Military families in which a parent has deployed to war are at high risk for relationship disruptions, parent, and child adjustment difficulties. After Deployment, Adaptive Parenting Tools/ADAPT is the first evidence-based parenting program for military families with school-aged children. ADAPT is a modification of the Parent Management Training-Oregon/PMTO model; PMTO behavioral skills are augmented with a strong focus on emotion socialization (i.e. parental emotion regulation skills taught via mindfulness practice, and emotion coaching skills). This presentation describes the rationale and content of the mindfulness components within the ADAPT intervention and outcome data examining the impact of the intervention on mothers’ and fathers’ mindfulness, emotion regulation, emotion-related parenting behaviors, and child adjustment.
Method:
The sample included 336 families (314 mothers, 294 fathers) each with a 4-13 year old target child, in which at least one parent had deployed to the wars in Iraq and/or Afghanistan. Families were predominantly middle to upper middle class (median income $70,000/year) two parent (85%), and Caucasian. In most families, father had deployed; 57 mothers had deployed (30 dual deployed families; 20 single mother deployed families; 7 deployed mothers were partnered with civilian fathers). Military service members were affiliated with the National Guard or Reserves. Families were randomized (60/40) to the ADAPT parenting intervention or a web and print resources control condition. We assessed participation in the intervention, including use of online mindfulness exercises and group attendance.

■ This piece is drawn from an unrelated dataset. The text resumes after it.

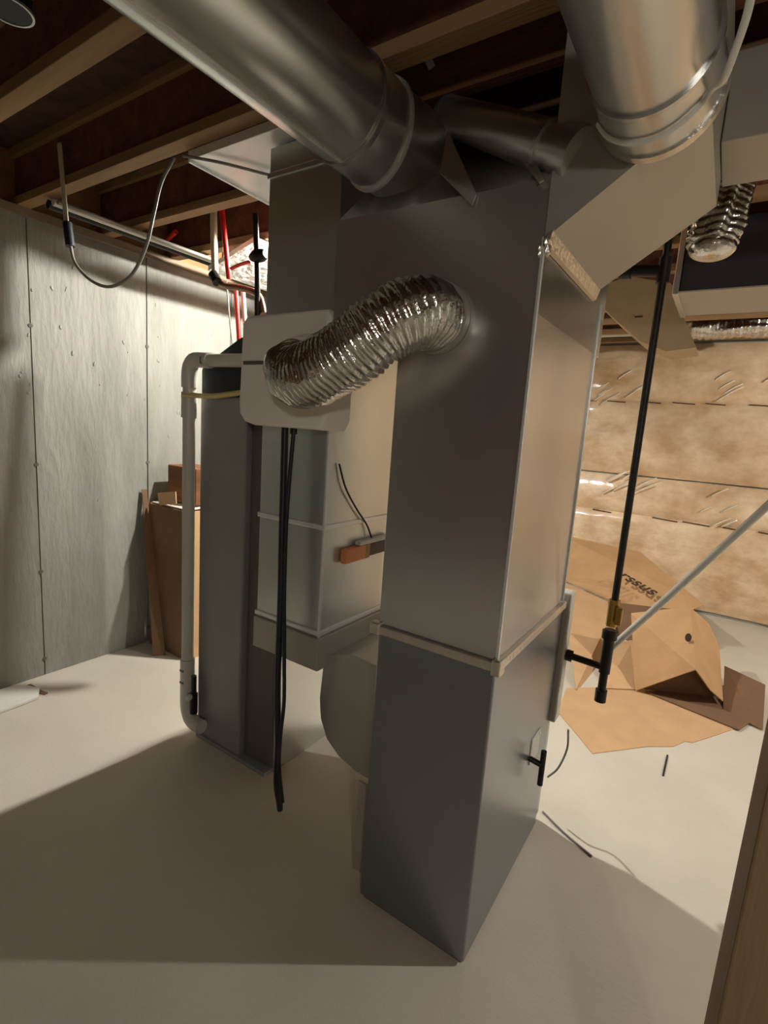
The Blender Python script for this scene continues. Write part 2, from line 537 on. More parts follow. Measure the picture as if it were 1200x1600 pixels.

Assessments were conducted at baseline, 6 months (posttest), 12 months, and 24 months post baseline. Parents reported on their mindfulness, and emotion regulation/experiential avoidance; emotion-related parenting behaviors were assessed with observations of parent-child interaction tasks coded by coders blind to study condition. Teachers, parents, and children reported on child behaviors.
Results:
The ADAPT intervention had main effects on both mothers’ and fathers’ parenting efficacy at 6 months (posttest), but no main effects on parents’ trait mindfulness. Within the intervention group, however, mothers used online mindfulness exercises more than fathers, and those who accessed the online home mindfulness practices showed significant pre-post improvements in trait mindfulness (Zhang et al., 2018). The intervention improved mothers’ emotional parenting skills (i.e. emotion coaching); among fathers, those with high baseline experiential avoidance and difficulties in emotion regulation, experienced significant benefits to emotion related parenting behaviors (i.e. reductions in observed distress avoidance in interactions with children) compared with fathers in the control condition, at 12 and 24 months, controlling for baseline.
Discussion:
Analyses to date indicate that even relatively low-dose mindfulness can strengthen parents’ emotion regulation and emotion related parenting behaviors in a military parenting intervention. Implications for parenting programs targeted families in highly stressful and traumatic situations are discussed.